Saturday 29 August 2015

Movie Review: A Raisin In The Sun (1961)


An emotive drama about about race and class in America, A Raisin In The Sun only aims for the high notes. Staginess and an overabundance of overcharged moments hamper the film experience.

In a cramped urban apartment, the proud matriarch of a black family Lena Younger (Claudia McNeil) is trying to hold her household together. Her son Walter Lee (Sidney Poitier) is dissatisfied with his job as a chauffeur and dreams of going into the liquor store business. His wife Ruth (Ruby Dee) struggles with the family's tight finances and suffers from her husband's anger and unease. The couple also clash over the parenting of their young son Travis, who has to sleep on the sofa because the apartment is too small to accommodate the family. Meanwhile Walter Lee's younger sister Beneatha (Diana Sands) is striving to become a doctor, although her brother scoffs at her ambition, which he views as unrealistic. 

Following the recent death of her husband, Lena is about to receive a $10,000 insurance cheque. This heightens the tensions in the household. Lena wants to use the money for a bigger house, Walter Lee wants to risk the money on his liquor store business idea, and Beneatha's education is another deserving cause. Beneatha is also taking a great interest in her African heritage and culture, inspired by fellow student Joseph Asagai (Ivan Dixon), while she has another suitor in the form of George (a young Louis Gossett). With emotions reaching a boiling point, Lena has a key decision to make, and Ruth drops a new surprise on the family.

Not as much an adaptation of the Lorraine Hansberry play as a film capture of stage events, A Raisin In The Sun is directed by Daniel Petrie almost entirely in the confines of one room. With the characters and dialogue routinely over-agitated, almost every scene escalates to a heated dispute about race, ambition, God, heritage or money. The in-you-face level of intensity may work well on stage, but on the screen the absence of even a modicum of circumspection in tight quarters is at first tiresome and ultimately just strangles the breath out of the drama.

The issues tackled by the film are worthwhile and never less than engaging, revealing the spectrum of social pressures faced by a working class Black family not far removed from an oppressive past. The generational rift between Lena and Beneatha is an emerging stress point, a daughter veering into social and cultural interests deemed unthinkable by her traditional mother. For Lena the mere fact that the family has a roof of their own over their heads and can work with dignity to put food on the table is a great triumph. Beneatha wants a lot more, and now with a new decade beckoning and the influence of new friends like Asagai, she has the intellectual freedom to question fundamental assumptions while celebrating her African heritage in ways her mother could not dream of.

Walter Lee is a powder keg in the process of exploding. Disrespectful to both his wife and his mother, he is looking for a shortcut to wealth, and is obsessed by a get-rich-quick scheme that could jeopardize all that Lena has ever achieved for her family. The claustrophobia of the apartment is closing in on Walter Lee and mocking his life, which he views as a predetermined prison. He may now get paid to work for a rich white man, but he wants much more, and unlike his sister, he is unwilling to create the opportunity through self-betterment.

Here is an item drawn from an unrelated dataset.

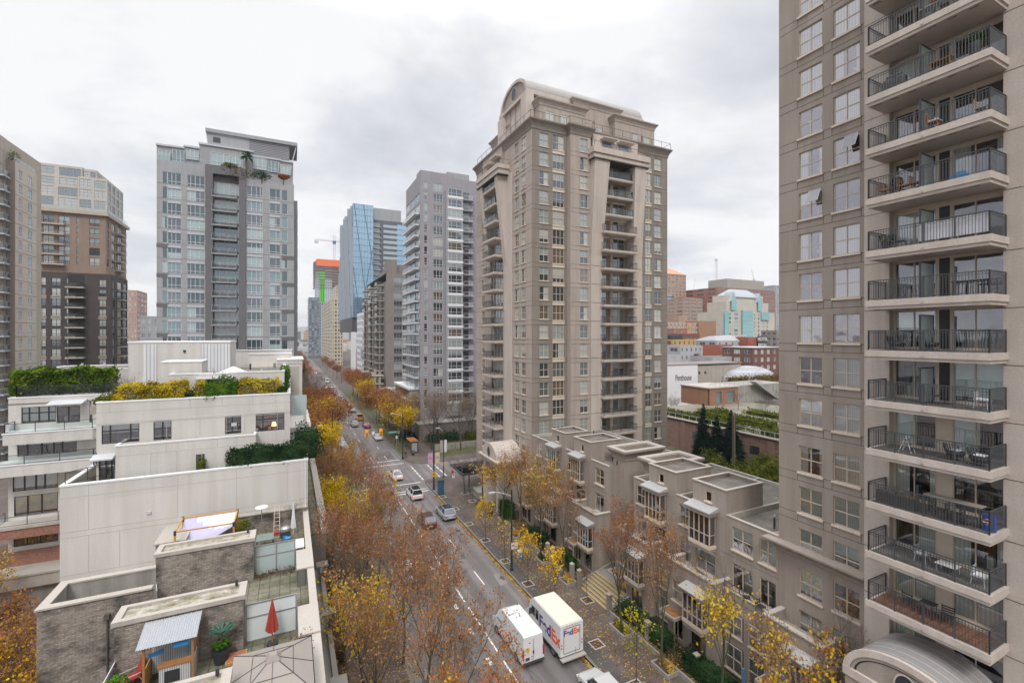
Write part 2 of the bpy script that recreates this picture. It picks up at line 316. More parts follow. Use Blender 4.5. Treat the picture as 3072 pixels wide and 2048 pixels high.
GLN=glossmix('window_glass',(0.95,0.98,0.97),0.32,tint=(0.92,0.89,0.97),transp=True,wav=0.25)
GLD=glossmix('balcony_door_glass',(0.86,0.92,0.91),0.22,tint=(0.85,0.86,0.93),transp=True,wav=0.3)
GLT=glossmix('frosted_glass',(0.42,0.50,0.50),0.12,rough=0.2)
GLRAIL=glossmix('rail_glass',(0.80,0.88,0.87),0.02,transp=True)
CURT=fabric('curtain_white',(0.80,0.80,0.75),0.16,.25)
BLINDV=fabric('vertical_blind',(0.74,0.78,0.72),0.10,0.3)
ROLLER=flat('roller_blind',(0.84,0.90,0.86),0.9,var=0.04)
WARMR=flat('warm_interior',(0.20,0.12,0.07),0.9,var=0.6,sc=1.6)
# opaque far glazing
FG=[glossmix('far_glass_dark',(0.025,0.03,0.035),0.16,tint=(0.8,0.9,1)),
 glossmix('far_glass_mid',(0.09,0.10,0.10),0.2,tint=(0.8,0.9,1)),
 glossmix('far_glass_blind',(0.27,0.31,0.30),0.12),
 glossmix('far_glass_pale',(0.42,0.43,0.40),0.1),
 glossmix('far_glass_warm',(0.12,0.085,0.06),0.14)]
TEALG=[glossmix('teal_glass_pale',(0.30,0.37,0.37),0.13,tint=(0.8,0.95,1)),glossmix('teal_glass_mid',(0.13,0.19,0.20),0.15,tint=(0.75,0.92,1)),
  glossmix('teal_glass_deep',(0.025,0.035,0.04),0.13,tint=(0.75,0.92,1))]
# ------------------------------------------------------------ building kit
def facade(mb,O,u,Ln,z0,z1,holes,mat,rev=0.16,revmat=None):
 """wall of length Ln along u with real openings (s0,s1,za,zb)"""
 n=(u[1],-u[0]);rm=revmat or mat
 def P(s,z,k=0.0):return(O[0]+u[0]*s-n[0]*k,O[1]+u[1]*s-n[1]*k,z)
 holes=[h for h in holes if h[0]>0.001 and h[1]<Ln-0.001 and h[2]>=z0-1e-6 and h[3]<=z1+1e-6]
 ss=sorted(set([0.0,Ln]+[round(h[0],4)for h in holes]+[round(h[1],4)for h in holes]))
 for i in range(len(ss)-1):
  a,c=ss[i],ss[i+1]
  if c-a<1e-5:continue
  mid=(a+c)/2;hs=sorted([(h[2],h[3])for h in holes if h[0]<mid<h[1]])
  z=z0
  for(p,q)in hs:
   if p>z+1e-5:mb.face([P(a,z),P(c,z),P(c,p),P(a,p)],mat)
   z=max(z,q)
  if z<z1-1e-5:mb.face([P(a,z),P(c,z),P(c,z1),P(a,z1)],mat)
 for(a,c,p,q)in holes:
  mb.face([P(a,p),P(a,p,rev),P(a,q,rev),P(a,q)],rm);mb.face([P(c,p,rev),P(c,p),P(c,q),P(c,q,rev)],rm)
  mb.face([P(a,p),P(c,p),P(c,p,rev),P(a,p,rev)],rm);mb.face([P(a,q,rev),P(c,q,rev),P(c,q),P(a,q)],rm)
WMC={}
def bars(mb,w,h,xs,zs,t,y0,y1,m,out=0.05):
 """outer frame + mullions; xs/zs are fractions"""
 mb.box(-w/2,-w/2+out,y0,y1,0,h,m);mb.box(w/2-out,w/2,y0,y1,0,h,m)
 mb.box(-w/2+out,w/2-out,y0,y1,0,out,m);mb.box(-w/2+out,w/2-out,y0,y1,h-out,h,m)
 for x in xs:mb.box(-w/2+w*x-t/2,-w/2+w*x+t/2,y0+0.003,y1,out,h-out,m)
 for z in zs:mb.box(-w/2+out,w/2-out,y0+0.006,y1-0.003,h*z-t/2,h*z+t/2,m)
def curtain_mb(mb,w,h,var,y,seedv=0):
 r=random.Random(seedv*31+int(w*100))
 X0,X1,Z0,Z1=-w/2+0.04,w/2-0.04,0.04,h-0.04
 def q(x0,x1,z0,z1,m):mb.face([(x0,y,z0),(x1,y,z0),(x1,y,z1),(x0,y,z1)],m)
 if var==1:q(X0,X1,Z0,Z1,CURT)
 elif var==2:q(X0,X1,Z0,Z1,BLINDV)
 elif var==3:q(X0,X1,Z0+(Z1-Z0)*0.55,Z1,ROLLER)
 elif var==4:q(X0,X1,Z0+(Z1-Z0)*0.12,Z1,ROLLER)
 elif var==5:q(X0,X0+w*0.33,Z0,Z1,CURT);q(X1-w*0.14,X1,Z0,Z1,CURT)
 elif var==6:q(X1-w*0.4,X1,Z0,Z1,BLINDV)
 elif var==7:q(X0,X0+w*0.5,Z0,Z1,ROLLER)
def win_near(w,h,xs,zs,var,fm,rev=0.16,sill=True,glass=None,t=0.055):
 key=('n',round(w,2),round(h,2),tuple(xs),tuple(zs),var,fm.name,rev,sill,(glass or GLN).name)
 if key in WMC:return WMC[key]
 F=MB();bars(F,w,h,xs,zs,t,rev-0.09,rev-0.02,fm)
 y1=rev+0.9;rm=WARMR if var in(6,8)else ROOMD
 F.face([(-w/2,y1,0),(w/2,y1,0),(w/2,y1,h),(-w/2,y1,h)],rm)
 for x in(-w/2,w/2):F.face([(x,rev,0),(x,y1,0),(x,y1,h),(x,rev,h)],ROOMD)
 F.face([(-w/2,rev,0),(w/2,rev,0),(w/2,y1,0),(-w/2,y1,0)],ROOMD);F.face([(-w/2,rev,h),(w/2,rev,h),(w/2,y1,h),(-w/2,y1,h)],ROOMD)
 if var in(0,5,8,3):
  r=random.Random(int(w*91)+var)
  for k in range(4):
   x=-w/2+0.2+r.random()*(w-0.5);F.box(x,x+0.15+r.random()*0.2,rev+0.45,rev+0.7,0,0.2+r.random()*0.5,r.choice([CURT,WARMR,BLACK,WARMR]))
 G=MB();G.face([(-w/2+.03,rev-0.05,.03),(w/2-.03,rev-0.05,.03),(w/2-.03,rev-0.05,h-.03),(-w/2+.03,rev-0.05,h-.03)],glass or GLN)
 Cm=None
 if var in(1,2,3,4,5,6,7):
  Cm=MB();curtain_mb(Cm,w,h,var,rev-0.012)
 S=None
 if sill:S=MB();S.box(-w/2-0.08,w/2+0.08,-0.10,rev-0.09,-0.13,-0.003,CREAM)
 WMC[key]=(F.mesh('window_frame'),G.mesh('pane'),Cm.mesh('curtain')if Cm else None,S.mesh('sill')if S else None)
 return WMC[key]
def win_far(w,h,xs,zs,var,fm,rev=0.12,sill=None,pal=None,t=0.07,out=0.06):
 key=('f',round(w,2),round(h,2),tuple(xs),tuple(zs),var,fm.name,rev,sill,pal[0].name if pal else '')
 if key in WMC:return WMC[key]
 F=MB();pal_=pal or FG;y=rev-0.02
 bars(F,w,h,xs,zs,t,rev-0.09,y-0.01,fm,out)
 r=random.Random(var*77+int(w*50))
 def q(x0,x1,z0,z1,m):F.face([(x0,y,z0),(x1,y,z0),(x1,y,z1),(x0,y,z1)],m)
 if var<len(pal_):
  q(-w/2,w/2,0,h,pal_[var])
 else:
  k=var-len(pal_)
  if k==0:q(-w/2,w/2,0,h*.5,pal_[0]);q(-w/2,w/2,h*.5,h,pal_[2%len(pal_)])
  elif k==1:q(-w/2,0,0,h,pal_[0]);q(0,w/2,0,h,pal_[min(3,len(pal_)-2)])
  elif k==2:q(-w/2,w*.22,0,h,pal_[2%len(pal_)]);q(w*.22,w/2,0,h,pal_[0])
  else:q(-w/2,w/2,0,h*.28,pal_[0]);q(-w/2,w/2,h*.28,h,pal_[min(3,len(pal_)-2)])
 if sill:F.box(-w/2-0.06,w/2+0.06,-0.09,rev-0.09,-sill,-0.003,CREAM)
 WMC[key]=F;return F
FARMESH={}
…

Most of the Broadway cast reprised their roles for the screen, and the performances are therefore not far from what would have been witnessed on the stage. The commitment is evident, but Petrie is satisfied with a room where everyone is over the top, filled with passion, and defaulting to profound moments and keynote statements. A Raisin In The Sun has plenty to say, and it's all in UPPERCASE.